— PROBLEM REQUIREMENTS —
Omit every picture while repeating the entries exactly.
════════
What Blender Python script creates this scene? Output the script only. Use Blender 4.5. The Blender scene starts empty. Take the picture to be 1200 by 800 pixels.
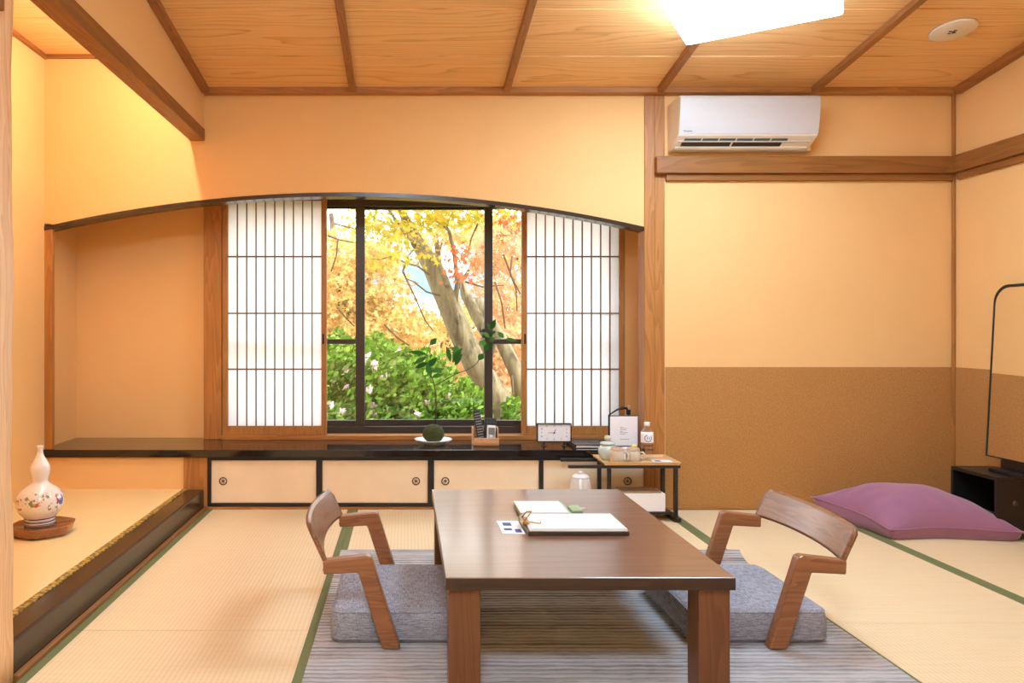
import bpy, bmesh, math, random
from mathutils import Vector, Matrix
random.seed(7)
S = bpy.context.scene
C = S.collection
PI = math.pi
F, CX, CY, H = 860.0, 476.0, 386.0, 0.98      # focal length in pixels, principal point, eye height
D = 4.01                                       # distance of the window wall

def at(px, py, Y):
    return Vector(((px - CX) * Y / F, Y, H - (py - CY) * Y / F))

# ------------------------------------------------------------------ materials
class NT:
    def __init__(s, name):
        s.m = bpy.data.materials.new(name); s.m.use_nodes = True
        s.t = s.m.node_tree; s.t.nodes.clear()
        s.out = s.t.nodes.new('ShaderNodeOutputMaterial')
    def n(s, typ, **kw):
        nd = s.t.nodes.new('ShaderNode' + typ)
        ins = kw.pop('ins', {})
        for k, v in kw.items(): setattr(nd, k, v)
        for k, v in ins.items():
            if isinstance(v, bpy.types.NodeSocket): s.t.links.new(v, nd.inputs[k])
            else:
                if isinstance(v, (tuple, list)) and len(v) == 3 and nd.inputs[k].type == 'RGBA': v = (*v, 1)
                nd.inputs[k].default_value = v
        return nd
    def math(s, op, a, b=0.0, c=0.0):
        nd = s.n('Math', operation=op, ins={0: a, 1: b})
        return nd.outputs[0]
    def ramp(s, fac, stops, interp='LINEAR'):
        nd = s.n('ValToRGB', ins={0: fac}); cr = nd.color_ramp; cr.interpolation = interp
        while len(cr.elements) < len(stops): cr.elements.new(0.5)
        for e, (p, c) in zip(cr.elements, stops):
            e.position = p; e.color = (*c, 1) if len(c) == 3 else c
        return nd.outputs[0]
    def coords(s, kind='Object', scale=(1, 1, 1), loc=(0, 0, 0)):
        tc = s.n('TexCoord')
        mp = s.n('Mapping', ins={'Vector': tc.outputs[kind], 'Scale': scale, 'Location': loc})
        return mp.outputs[0]
    def noise(s, vec, scale, detail=4.0, rough=0.55, dist=0.0):
        nd = s.n('TexNoise', ins={'Vector': vec, 'Scale': scale, 'Detail': detail, 'Roughness': rough, 'Distortion': dist})
        return nd.outputs[0]
    def mix(s, fac, a, b, blend='MIX'):
        nd = s.n('Mix', data_type='RGBA', blend_type=blend)
        for i, v in ((0, fac), (6, a), (7, b)):
            if isinstance(v, bpy.types.NodeSocket): s.t.links.new(v, nd.inputs[i])
            else: nd.inputs[i].default_value = (*v, 1) if isinstance(v, (tuple, list)) and len(v) == 3 else v
        return nd.outputs[2]
    def bump(s, h, strength=0.2, dist=0.01):
        return s.n('Bump', ins={'Height': h, 'Strength': strength, 'Distance': dist}).outputs[0]
    def pbr(s, col, rough=0.5, bump=None, **kw):
        ins = {'Base Color': col, 'Roughness': rough}
        if bump is not None: ins['Normal'] = bump
        ins.update(kw)
        b = s.n('BsdfPrincipled', ins=ins)
        s.t.links.new(b.outputs[0], s.out.inputs[0]); return s.m
    def surf(s, sock):
        s.t.links.new(sock, s.out.inputs[0]); return s.m

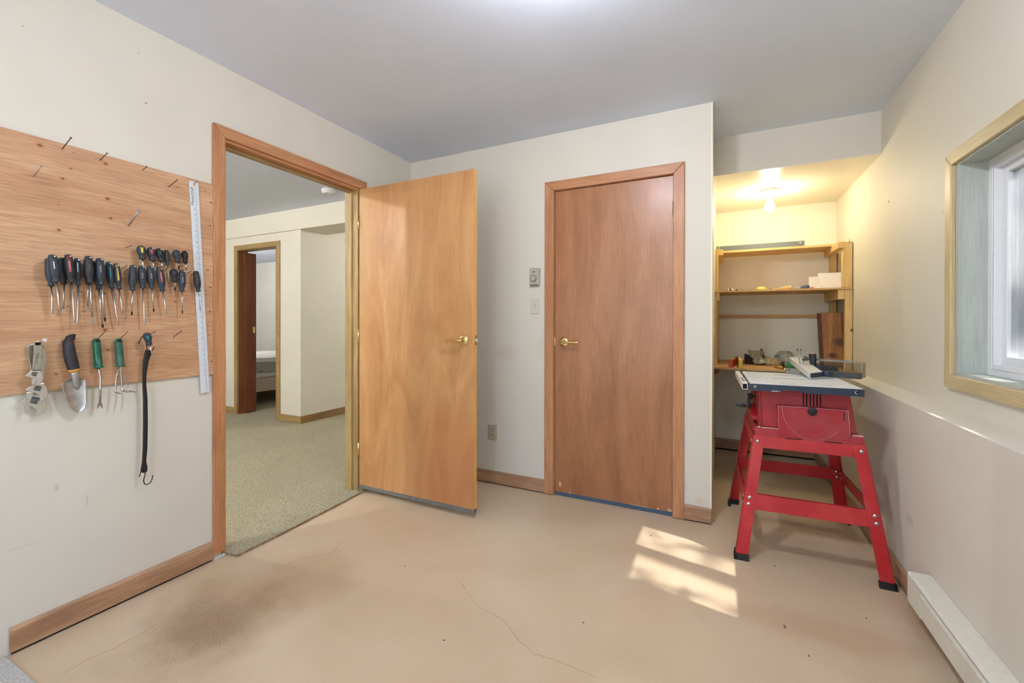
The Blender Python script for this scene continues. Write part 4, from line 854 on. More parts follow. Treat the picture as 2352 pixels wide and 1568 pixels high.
tine([(950, 790), (957, 830), (975, 1050), (985, 1250), (990, 1325)], 0.0036, 1.35); tine([(940, 850), (910, 875), (872, 925), (855, 1050), (838, 1250), (833, 1360)], 0.0024, 1.15); tine([(955, 860), (985, 905), (1015, 945), (1060, 1080), (1110, 1240), (1140, 1325)], 0.0024, 1.45)

# ------------------------------------------------------------------ rubber strap with wire hooks
bs = thing('rubber_strap', 'long black rubber tarp strap with wire hooks hanging from a nail', 'strap', tuple(at(*c2(890, 900), 0, XP+0.02)))
lf = [(886, 700), (880, 735), (872, 765), (868, 840), (868, 900), (872, 1000), (872, 1150), (870, 1300), (866, 1385), (858, 1425), (857, 1445), (870, 1450)]
rt = [(920, 700), (918, 730), (904, 765), (892, 840), (889, 900), (897, 1000), (899, 1150), (896, 1300), (889, 1380), (896, 1410), (896, 1435), (888, 1446)]
def strap(u, v):
    f = u*(len(lf)-1); i = min(int(f), len(lf)-2); q = f-i
    l = [lf[i][k]+(lf[i+1][k]-lf[i][k])*q for k in (0, 1)]; r = [rt[i][k]+(rt[i+1][k]-rt[i][k])*q for k in (0, 1)]
    return at(*c2(l[0]+(r[0]-l[0])*v, l[1]+(r[1]-l[1])*v), 0, XP+0.026)
m = MB(); m.grid(strap, 44, 4, (0.0055, 0, 0)); obj('strap', m, M['black'], bs)
def wirep(L_, off): return [at(*c2(*q), 0, XP+off) for q in L_]
def smooth(pts, k=3):
    for _ in range(k):
        o = [pts[0]]
        for a, b in zip(pts, pts[1:]): o += [a.lerp(b, .25), a.lerp(b, .75)]
        pts = o+[pts[-1]]
    return pts
m = MB(); m.tube(smooth(wirep([(862, 1443), (888, 1436), (884, 1470), (874, 1500), (886, 1522), (905, 1520), (926, 1500), (933, 1464)], 0.034), 2), 0.0021, 8); obj('lower_hook', m, M['wire'], bs)
m = MB(); m.tube(smooth(wirep([(864, 1432), (858, 1450), (850, 1474)], 0.02), 2), 0.0018, 8); obj('lower_hook_tail', m, M['wire'], bs)
m = MB(); m.tube(smooth(wirep([(845, 665), (856, 640), (870, 612), (885, 622), (893, 660), (898, 705), (922, 718), (940, 684)], 0.022), 2), 0.0020, 8); obj('upper_hook', m, M['wire'], bs)

# ------------------------------------------------------------------ table saw on its stand
# built square to the room about its own centre, then turned a little
SC = Vector((0.366, 2.77, 0))
saw = thing('table_saw', 'red table saw with navy trim standing in front of the alcove', 'table saw', tuple(SC))
bx = lambda z, b0, t0: b0+(t0-b0)*z/0.60
X0 = lambda z: bx(z, 0.052, 0.138); X1 = lambda z: bx(z, 0.680, 0.594); Y0 = lambda z: bx(z, 2.405, 2.492); Y1 = lambda z: bx(z, 3.135, 3.048)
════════
— OUTPUT —
What Blender Python script creates this scene? Output the script only. Use Blender 4.5. The Blender scene starts empty. Take the picture to be 1200 by 800 pixels.
import bpy, bmesh, math, random
from mathutils import Vector, Matrix
random.seed(7)
S = bpy.context.scene
C = S.collection
PI = math.pi
F, CX, CY, H = 860.0, 476.0, 386.0, 0.98      # focal length in pixels, principal point, eye height
D = 4.01                                       # distance of the window wall

def at(px, py, Y):
    return Vector(((px - CX) * Y / F, Y, H - (py - CY) * Y / F))

# ------------------------------------------------------------------ materials
class NT:
    def __init__(s, name):
        s.m = bpy.data.materials.new(name); s.m.use_nodes = True
        s.t = s.m.node_tree; s.t.nodes.clear()
        s.out = s.t.nodes.new('ShaderNodeOutputMaterial')
    def n(s, typ, **kw):
        nd = s.t.nodes.new('ShaderNode' + typ)
        ins = kw.pop('ins', {})
        for k, v in kw.items(): setattr(nd, k, v)
        for k, v in ins.items():
            if isinstance(v, bpy.types.NodeSocket): s.t.links.new(v, nd.inputs[k])
            else:
                if isinstance(v, (tuple, list)) and len(v) == 3 and nd.inputs[k].type == 'RGBA': v = (*v, 1)
                nd.inputs[k].default_value = v
        return nd
    def math(s, op, a, b=0.0, c=0.0):
        nd = s.n('Math', operation=op, ins={0: a, 1: b})
        return nd.outputs[0]
    def ramp(s, fac, stops, interp='LINEAR'):
        nd = s.n('ValToRGB', ins={0: fac}); cr = nd.color_ramp; cr.interpolation = interp
        while len(cr.elements) < len(stops): cr.elements.new(0.5)
        for e, (p, c) in zip(cr.elements, stops):
            e.position = p; e.color = (*c, 1) if len(c) == 3 else c
        return nd.outputs[0]
    def coords(s, kind='Object', scale=(1, 1, 1), loc=(0, 0, 0)):
        tc = s.n('TexCoord')
        mp = s.n('Mapping', ins={'Vector': tc.outputs[kind], 'Scale': scale, 'Location': loc})
        return mp.outputs[0]
    def noise(s, vec, scale, detail=4.0, rough=0.55, dist=0.0):
        nd = s.n('TexNoise', ins={'Vector': vec, 'Scale': scale, 'Detail': detail, 'Roughness': rough, 'Distortion': dist})
        return nd.outputs[0]
    def mix(s, fac, a, b, blend='MIX'):
        nd = s.n('Mix', data_type='RGBA', blend_type=blend)
        for i, v in ((0, fac), (6, a), (7, b)):
            if isinstance(v, bpy.types.NodeSocket): s.t.links.new(v, nd.inputs[i])
            else: nd.inputs[i].default_value = (*v, 1) if isinstance(v, (tuple, list)) and len(v) == 3 else v
        return nd.outputs[2]
    def bump(s, h, strength=0.2, dist=0.01):
        return s.n('Bump', ins={'Height': h, 'Strength': strength, 'Distance': dist}).outputs[0]
    def pbr(s, col, rough=0.5, bump=None, **kw):
        ins = {'Base Color': col, 'Roughness': rough}
        if bump is not None: ins['Normal'] = bump
        ins.update(kw)
        b = s.n('BsdfPrincipled', ins=ins)
        s.t.links.new(b.outputs[0], s.out.inputs[0]); return s.m
    def surf(s, sock):
        s.t.links.new(sock, s.out.inputs[0]); return s.m

The Blender Python script for this scene continues. Write part 4, from line 854 on. More parts follow. Treat the picture as 2352 pixels wide and 1568 pixels high.
tine([(950, 790), (957, 830), (975, 1050), (985, 1250), (990, 1325)], 0.0036, 1.35); tine([(940, 850), (910, 875), (872, 925), (855, 1050), (838, 1250), (833, 1360)], 0.0024, 1.15); tine([(955, 860), (985, 905), (1015, 945), (1060, 1080), (1110, 1240), (1140, 1325)], 0.0024, 1.45)

# ------------------------------------------------------------------ rubber strap with wire hooks
bs = thing('rubber_strap', 'long black rubber tarp strap with wire hooks hanging from a nail', 'strap', tuple(at(*c2(890, 900), 0, XP+0.02)))
lf = [(886, 700), (880, 735), (872, 765), (868, 840), (868, 900), (872, 1000), (872, 1150), (870, 1300), (866, 1385), (858, 1425), (857, 1445), (870, 1450)]
rt = [(920, 700), (918, 730), (904, 765), (892, 840), (889, 900), (897, 1000), (899, 1150), (896, 1300), (889, 1380), (896, 1410), (896, 1435), (888, 1446)]
def strap(u, v):
    f = u*(len(lf)-1); i = min(int(f), len(lf)-2); q = f-i
    l = [lf[i][k]+(lf[i+1][k]-lf[i][k])*q for k in (0, 1)]; r = [rt[i][k]+(rt[i+1][k]-rt[i][k])*q for k in (0, 1)]
    return at(*c2(l[0]+(r[0]-l[0])*v, l[1]+(r[1]-l[1])*v), 0, XP+0.026)
m = MB(); m.grid(strap, 44, 4, (0.0055, 0, 0)); obj('strap', m, M['black'], bs)
def wirep(L_, off): return [at(*c2(*q), 0, XP+off) for q in L_]
def smooth(pts, k=3):
    for _ in range(k):
        o = [pts[0]]
        for a, b in zip(pts, pts[1:]): o += [a.lerp(b, .25), a.lerp(b, .75)]
        pts = o+[pts[-1]]
    return pts
m = MB(); m.tube(smooth(wirep([(862, 1443), (888, 1436), (884, 1470), (874, 1500), (886, 1522), (905, 1520), (926, 1500), (933, 1464)], 0.034), 2), 0.0021, 8); obj('lower_hook', m, M['wire'], bs)
m = MB(); m.tube(smooth(wirep([(864, 1432), (858, 1450), (850, 1474)], 0.02), 2), 0.0018, 8); obj('lower_hook_tail', m, M['wire'], bs)
m = MB(); m.tube(smooth(wirep([(845, 665), (856, 640), (870, 612), (885, 622), (893, 660), (898, 705), (922, 718), (940, 684)], 0.022), 2), 0.0020, 8); obj('upper_hook', m, M['wire'], bs)

# ------------------------------------------------------------------ table saw on its stand
# built square to the room about its own centre, then turned a little
SC = Vector((0.366, 2.77, 0))
saw = thing('table_saw', 'red table saw with navy trim standing in front of the alcove', 'table saw', tuple(SC))
bx = lambda z, b0, t0: b0+(t0-b0)*z/0.60
X0 = lambda z: bx(z, 0.052, 0.138); X1 = lambda z: bx(z, 0.680, 0.594); Y0 = lambda z: bx(z, 2.405, 2.492); Y1 = lambda z: bx(z, 3.135, 3.048)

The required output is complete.